I'm using Google-style docstrings with sphinx.ext.autodoc to automatically generate documentation for my functions, and make sure they are properly self-documented in the code.
I have a function def myfunc(id=None, size=None, hash=None)
that returns information based on id
or size + hash
. If we have id
as an argument, size
and hash
are not needed, if we have size
and hash
as arguments, then id
isn't needed.
With sphinx, it is possible to specify an optional argument, but in this case we don't know what will be mandatory and what will be optional. Here's an example:
def get_file(id=0, size=0, hash="")
"""
Get file metadata.
Args:
id (int): id of the file.
size (int): file size in bytes.
hash (str): md5 hash of file.
Returns:
file_data (str): metadata information about the file.
"""
if id:
# Get file with id.
...
elif size and hash:
# Get file with size and hash.
...
else:
# Bad arguments, handle error.
...
return file_data
The question is: how to tell what arguments are necessary in the docstring?

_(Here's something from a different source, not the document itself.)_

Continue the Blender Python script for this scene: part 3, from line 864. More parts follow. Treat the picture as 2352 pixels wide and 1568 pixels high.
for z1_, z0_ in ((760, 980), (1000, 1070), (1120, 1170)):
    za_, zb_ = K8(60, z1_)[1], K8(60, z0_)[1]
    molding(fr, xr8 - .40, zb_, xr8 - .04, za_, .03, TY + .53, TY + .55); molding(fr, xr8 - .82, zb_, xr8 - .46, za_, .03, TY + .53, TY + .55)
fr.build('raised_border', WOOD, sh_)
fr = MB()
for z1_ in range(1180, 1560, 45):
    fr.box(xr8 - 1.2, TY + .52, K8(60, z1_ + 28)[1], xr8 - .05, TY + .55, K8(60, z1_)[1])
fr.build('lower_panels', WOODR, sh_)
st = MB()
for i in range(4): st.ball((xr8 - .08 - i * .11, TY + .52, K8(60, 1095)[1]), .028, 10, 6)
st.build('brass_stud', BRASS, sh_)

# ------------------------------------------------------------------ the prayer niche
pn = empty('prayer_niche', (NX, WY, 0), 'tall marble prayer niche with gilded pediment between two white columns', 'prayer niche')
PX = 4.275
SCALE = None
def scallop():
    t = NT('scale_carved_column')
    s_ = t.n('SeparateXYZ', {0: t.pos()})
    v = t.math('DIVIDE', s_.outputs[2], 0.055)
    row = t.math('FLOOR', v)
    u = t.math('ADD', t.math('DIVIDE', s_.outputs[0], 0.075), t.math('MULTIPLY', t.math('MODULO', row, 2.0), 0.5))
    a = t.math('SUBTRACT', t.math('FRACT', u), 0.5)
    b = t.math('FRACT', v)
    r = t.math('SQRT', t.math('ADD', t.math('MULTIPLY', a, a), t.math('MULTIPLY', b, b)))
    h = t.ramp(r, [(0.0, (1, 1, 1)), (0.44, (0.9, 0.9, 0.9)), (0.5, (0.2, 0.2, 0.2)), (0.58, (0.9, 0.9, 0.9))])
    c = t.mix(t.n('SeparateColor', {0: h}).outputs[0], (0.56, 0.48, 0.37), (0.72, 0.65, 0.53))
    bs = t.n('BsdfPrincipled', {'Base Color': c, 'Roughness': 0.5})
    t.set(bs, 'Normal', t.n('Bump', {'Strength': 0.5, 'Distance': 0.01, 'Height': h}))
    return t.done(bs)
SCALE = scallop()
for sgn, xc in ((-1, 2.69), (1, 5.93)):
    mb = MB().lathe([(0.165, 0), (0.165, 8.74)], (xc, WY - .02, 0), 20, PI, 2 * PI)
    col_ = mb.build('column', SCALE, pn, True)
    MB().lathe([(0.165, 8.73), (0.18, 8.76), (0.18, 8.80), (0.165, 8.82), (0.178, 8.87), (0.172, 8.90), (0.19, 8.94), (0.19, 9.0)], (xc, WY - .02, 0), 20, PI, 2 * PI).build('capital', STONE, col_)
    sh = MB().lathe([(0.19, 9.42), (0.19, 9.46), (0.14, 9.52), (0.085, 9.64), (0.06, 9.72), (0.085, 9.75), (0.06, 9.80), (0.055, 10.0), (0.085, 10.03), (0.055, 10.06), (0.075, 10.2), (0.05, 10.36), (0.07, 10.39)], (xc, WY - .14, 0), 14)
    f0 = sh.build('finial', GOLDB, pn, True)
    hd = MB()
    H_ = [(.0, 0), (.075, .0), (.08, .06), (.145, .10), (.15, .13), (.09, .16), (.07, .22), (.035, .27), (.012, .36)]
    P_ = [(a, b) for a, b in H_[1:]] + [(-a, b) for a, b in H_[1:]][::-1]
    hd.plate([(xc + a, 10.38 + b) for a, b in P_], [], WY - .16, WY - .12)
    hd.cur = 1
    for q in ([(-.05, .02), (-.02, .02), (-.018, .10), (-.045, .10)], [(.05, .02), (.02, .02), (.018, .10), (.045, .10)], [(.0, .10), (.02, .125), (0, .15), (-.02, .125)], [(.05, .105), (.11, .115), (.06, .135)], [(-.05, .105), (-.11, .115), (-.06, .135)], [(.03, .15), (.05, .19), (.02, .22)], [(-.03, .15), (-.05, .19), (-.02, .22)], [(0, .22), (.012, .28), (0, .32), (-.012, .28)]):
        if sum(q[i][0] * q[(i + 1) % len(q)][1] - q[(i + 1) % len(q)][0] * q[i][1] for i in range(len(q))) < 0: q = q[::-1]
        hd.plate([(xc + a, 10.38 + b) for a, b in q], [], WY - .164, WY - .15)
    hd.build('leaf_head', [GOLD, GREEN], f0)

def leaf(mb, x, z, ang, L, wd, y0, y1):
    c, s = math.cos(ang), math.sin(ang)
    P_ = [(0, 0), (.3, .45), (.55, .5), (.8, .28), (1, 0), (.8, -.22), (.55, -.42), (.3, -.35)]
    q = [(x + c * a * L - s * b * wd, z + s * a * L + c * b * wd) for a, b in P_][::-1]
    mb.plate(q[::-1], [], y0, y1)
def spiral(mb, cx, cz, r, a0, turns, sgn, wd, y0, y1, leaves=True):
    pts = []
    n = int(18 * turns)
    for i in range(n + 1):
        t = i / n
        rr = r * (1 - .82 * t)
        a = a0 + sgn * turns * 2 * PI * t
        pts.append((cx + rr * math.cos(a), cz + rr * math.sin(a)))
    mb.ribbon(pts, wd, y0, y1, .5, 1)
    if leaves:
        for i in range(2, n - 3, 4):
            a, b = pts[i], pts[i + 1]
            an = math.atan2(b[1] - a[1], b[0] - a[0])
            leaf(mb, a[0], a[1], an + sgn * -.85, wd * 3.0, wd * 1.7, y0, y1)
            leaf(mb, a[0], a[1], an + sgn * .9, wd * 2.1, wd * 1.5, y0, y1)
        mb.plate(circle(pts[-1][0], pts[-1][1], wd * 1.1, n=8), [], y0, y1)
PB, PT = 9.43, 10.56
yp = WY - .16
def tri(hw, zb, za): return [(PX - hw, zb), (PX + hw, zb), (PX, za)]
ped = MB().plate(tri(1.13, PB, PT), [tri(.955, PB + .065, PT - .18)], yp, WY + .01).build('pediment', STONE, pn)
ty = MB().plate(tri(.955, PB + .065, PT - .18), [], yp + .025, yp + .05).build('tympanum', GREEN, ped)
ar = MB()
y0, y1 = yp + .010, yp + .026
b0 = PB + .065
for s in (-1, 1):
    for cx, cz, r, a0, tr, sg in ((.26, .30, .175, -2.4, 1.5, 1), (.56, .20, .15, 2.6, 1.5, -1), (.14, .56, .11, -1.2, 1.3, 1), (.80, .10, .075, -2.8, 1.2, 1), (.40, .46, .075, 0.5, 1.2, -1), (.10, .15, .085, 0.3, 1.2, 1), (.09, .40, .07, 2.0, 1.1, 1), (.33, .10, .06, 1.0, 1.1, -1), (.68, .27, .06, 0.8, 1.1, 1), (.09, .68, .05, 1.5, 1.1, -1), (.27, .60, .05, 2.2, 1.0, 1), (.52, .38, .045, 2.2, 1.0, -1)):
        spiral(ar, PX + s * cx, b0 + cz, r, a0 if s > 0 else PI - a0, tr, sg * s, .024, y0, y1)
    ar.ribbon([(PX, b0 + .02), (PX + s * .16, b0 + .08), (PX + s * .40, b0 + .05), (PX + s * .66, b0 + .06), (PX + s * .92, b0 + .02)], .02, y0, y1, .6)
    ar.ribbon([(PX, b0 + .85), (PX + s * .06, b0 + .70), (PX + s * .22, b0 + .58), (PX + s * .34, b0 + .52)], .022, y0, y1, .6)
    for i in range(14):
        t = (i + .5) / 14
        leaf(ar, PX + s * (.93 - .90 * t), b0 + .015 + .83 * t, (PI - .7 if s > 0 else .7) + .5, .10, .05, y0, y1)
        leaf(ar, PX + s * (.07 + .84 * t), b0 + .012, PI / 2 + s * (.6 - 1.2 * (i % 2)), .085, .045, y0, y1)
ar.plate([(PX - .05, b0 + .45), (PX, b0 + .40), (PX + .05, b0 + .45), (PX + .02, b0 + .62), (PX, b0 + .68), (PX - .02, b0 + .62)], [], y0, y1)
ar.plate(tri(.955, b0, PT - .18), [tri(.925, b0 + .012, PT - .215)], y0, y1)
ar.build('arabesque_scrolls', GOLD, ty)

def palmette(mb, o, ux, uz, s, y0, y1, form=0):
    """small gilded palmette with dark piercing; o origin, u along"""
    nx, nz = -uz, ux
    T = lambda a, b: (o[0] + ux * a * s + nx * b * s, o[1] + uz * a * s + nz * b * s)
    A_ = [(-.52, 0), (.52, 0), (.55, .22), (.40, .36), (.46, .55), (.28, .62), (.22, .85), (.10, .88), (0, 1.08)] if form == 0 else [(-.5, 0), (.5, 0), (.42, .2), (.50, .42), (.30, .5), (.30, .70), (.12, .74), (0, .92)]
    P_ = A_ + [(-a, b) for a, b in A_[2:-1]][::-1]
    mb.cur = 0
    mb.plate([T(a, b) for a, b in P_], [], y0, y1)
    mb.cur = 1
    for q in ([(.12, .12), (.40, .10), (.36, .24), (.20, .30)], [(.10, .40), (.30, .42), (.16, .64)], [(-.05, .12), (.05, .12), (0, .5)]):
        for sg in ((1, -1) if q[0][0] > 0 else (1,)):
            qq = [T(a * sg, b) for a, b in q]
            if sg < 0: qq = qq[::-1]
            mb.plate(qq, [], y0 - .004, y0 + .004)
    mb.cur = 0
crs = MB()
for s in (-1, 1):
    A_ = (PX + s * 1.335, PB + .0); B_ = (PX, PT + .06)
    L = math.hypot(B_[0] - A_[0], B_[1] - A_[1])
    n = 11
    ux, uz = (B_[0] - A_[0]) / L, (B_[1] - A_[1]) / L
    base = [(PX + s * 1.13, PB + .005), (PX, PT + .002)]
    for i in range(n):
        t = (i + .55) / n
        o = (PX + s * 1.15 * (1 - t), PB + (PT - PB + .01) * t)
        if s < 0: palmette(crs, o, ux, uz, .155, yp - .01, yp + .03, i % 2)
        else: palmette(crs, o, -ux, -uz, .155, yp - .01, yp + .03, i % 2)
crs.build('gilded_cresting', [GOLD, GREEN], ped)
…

You could easily argue that the function itself is the issue, that both argument pairs should be in separate functions even if the result is the same:
def get_file_by_id(id)
"""
Get file metadata from id.
Args:
id (int): id of the file.
Returns:
file_data (str): metadata information about the file.
"""
# Get file with id.
...
return file_data
def get_file_by_hash(size, hash)
"""
Get file metadata from hash.
Args:
size (int): file size in bytes.
hash (str): md5 hash of file.
Returns:
file_data (str): metadata information about the file.
"""
# Get file with hash+size.
...
return file_data
But in this case a single function would be preferred if possible, since the function is a binding to another API that uses a single function.